‘Legendary’ hacker Barnaby Jack dies

‘Legendary’ hacker Barnaby Jack dies

Barnaby Jack, who has died aged 35, was a “white hat” hacker and computer security expert who sought to preserve the integrity of information systems. In 2010 he came to widespread notice when he demonstrated live on a conference stage how he could drain an ATM (automated teller machine) of its entire reservoir of cash.

In 2008 Jack bought two ATMs, of the kind seen in bars and shops, over the internet for $US2000 each, and had them delivered to his apartment in San Jose, California.
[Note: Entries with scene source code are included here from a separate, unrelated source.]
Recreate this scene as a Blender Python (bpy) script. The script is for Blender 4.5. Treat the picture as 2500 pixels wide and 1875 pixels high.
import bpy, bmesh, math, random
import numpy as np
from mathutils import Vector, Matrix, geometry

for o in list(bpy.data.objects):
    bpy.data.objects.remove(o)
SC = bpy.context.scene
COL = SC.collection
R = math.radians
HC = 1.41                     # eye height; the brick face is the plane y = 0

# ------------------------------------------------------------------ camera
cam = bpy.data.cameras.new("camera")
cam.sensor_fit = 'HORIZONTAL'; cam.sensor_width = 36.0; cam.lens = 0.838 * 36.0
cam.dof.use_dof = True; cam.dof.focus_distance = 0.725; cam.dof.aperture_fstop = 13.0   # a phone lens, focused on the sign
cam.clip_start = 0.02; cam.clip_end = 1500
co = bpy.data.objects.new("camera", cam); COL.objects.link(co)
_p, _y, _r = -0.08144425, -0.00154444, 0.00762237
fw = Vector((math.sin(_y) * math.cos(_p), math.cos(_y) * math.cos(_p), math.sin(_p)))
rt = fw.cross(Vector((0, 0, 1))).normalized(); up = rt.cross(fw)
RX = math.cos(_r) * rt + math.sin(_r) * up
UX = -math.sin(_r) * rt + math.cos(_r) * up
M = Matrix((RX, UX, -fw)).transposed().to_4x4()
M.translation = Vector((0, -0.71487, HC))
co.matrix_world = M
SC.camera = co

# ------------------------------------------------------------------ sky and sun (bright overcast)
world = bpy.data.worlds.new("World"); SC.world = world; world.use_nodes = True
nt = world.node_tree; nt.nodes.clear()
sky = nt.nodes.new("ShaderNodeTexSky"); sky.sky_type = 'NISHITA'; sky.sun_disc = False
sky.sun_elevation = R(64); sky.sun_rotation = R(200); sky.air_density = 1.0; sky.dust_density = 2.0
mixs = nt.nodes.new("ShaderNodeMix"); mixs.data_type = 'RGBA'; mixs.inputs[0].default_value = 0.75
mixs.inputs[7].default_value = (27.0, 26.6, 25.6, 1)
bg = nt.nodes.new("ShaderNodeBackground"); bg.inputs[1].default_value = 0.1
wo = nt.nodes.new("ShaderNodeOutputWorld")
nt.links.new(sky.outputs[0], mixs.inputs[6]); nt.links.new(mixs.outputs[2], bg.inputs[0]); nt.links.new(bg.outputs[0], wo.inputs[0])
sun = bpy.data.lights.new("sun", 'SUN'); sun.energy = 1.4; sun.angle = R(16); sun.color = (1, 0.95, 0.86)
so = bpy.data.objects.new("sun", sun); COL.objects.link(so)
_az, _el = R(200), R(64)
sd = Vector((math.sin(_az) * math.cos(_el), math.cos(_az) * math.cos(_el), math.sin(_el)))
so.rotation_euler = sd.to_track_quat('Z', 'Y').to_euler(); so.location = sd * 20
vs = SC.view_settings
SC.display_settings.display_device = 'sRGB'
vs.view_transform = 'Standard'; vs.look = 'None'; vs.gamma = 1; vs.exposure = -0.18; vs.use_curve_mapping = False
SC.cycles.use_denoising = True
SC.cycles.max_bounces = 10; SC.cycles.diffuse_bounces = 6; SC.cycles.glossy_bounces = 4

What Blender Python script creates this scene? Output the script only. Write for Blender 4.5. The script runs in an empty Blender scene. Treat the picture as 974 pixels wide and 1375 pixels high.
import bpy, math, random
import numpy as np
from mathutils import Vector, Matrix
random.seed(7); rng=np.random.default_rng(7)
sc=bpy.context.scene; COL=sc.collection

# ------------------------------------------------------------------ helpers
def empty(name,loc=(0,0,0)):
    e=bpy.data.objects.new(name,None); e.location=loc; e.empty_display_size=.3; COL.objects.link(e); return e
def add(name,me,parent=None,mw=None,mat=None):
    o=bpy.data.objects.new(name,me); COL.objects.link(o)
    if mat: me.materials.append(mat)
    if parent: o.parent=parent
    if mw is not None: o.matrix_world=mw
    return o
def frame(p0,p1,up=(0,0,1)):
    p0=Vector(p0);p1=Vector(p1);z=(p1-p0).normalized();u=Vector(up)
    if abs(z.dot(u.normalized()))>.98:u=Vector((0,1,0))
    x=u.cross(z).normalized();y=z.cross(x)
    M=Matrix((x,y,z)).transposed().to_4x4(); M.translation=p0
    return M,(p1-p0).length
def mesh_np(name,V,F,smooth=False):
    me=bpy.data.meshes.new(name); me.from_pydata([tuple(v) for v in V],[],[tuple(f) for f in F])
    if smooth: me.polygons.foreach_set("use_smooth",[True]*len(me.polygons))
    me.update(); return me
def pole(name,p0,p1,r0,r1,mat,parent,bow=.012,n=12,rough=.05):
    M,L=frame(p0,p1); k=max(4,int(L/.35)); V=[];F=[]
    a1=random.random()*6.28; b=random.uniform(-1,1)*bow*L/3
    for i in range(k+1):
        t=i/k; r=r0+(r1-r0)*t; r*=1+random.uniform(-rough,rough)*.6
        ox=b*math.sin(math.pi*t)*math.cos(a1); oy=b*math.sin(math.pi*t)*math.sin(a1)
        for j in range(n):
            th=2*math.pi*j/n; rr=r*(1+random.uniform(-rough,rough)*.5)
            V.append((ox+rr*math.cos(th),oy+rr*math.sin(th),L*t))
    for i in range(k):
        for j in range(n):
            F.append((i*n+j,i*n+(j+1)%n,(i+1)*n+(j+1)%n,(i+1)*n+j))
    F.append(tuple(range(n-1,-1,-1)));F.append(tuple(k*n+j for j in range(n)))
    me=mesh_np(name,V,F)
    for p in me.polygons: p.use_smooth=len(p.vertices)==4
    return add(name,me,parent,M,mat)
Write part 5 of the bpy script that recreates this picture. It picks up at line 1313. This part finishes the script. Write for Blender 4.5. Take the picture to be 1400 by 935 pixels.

For the next two years he analysed their software codes, believing that there were inherent weaknesses that would allow the machines to be controlled through the internet.

Eventually Jack succeeded in bypassing the demands for passwords and serial numbers, and was able to access his ATMs remotely. He could then withdraw all their cash – a process that became known as “Jackpotting”. He could also access information about bank accounts from the magnetic strips on bank and credit cards, and steal ATM users’ passwords.

At the Black Hat computer security conference in Las Vegas in July 2010, Jack demonstrated all this live on stage, showing how he could connect to an ATM via a telephone modem and, without using a password, withdraw all the machine’s cash.

He died only a week before he was due to demonstrate at a conference how an assassin might kill his victim by disabling an implanted pacemaker or defibrillator from 30 feet away – an idea used in the television series Homeland, starring Damian Lewis and Claire Danes.

Barnaby Jack was found dead at his apartment in San Francisco; the cause of death is unknown.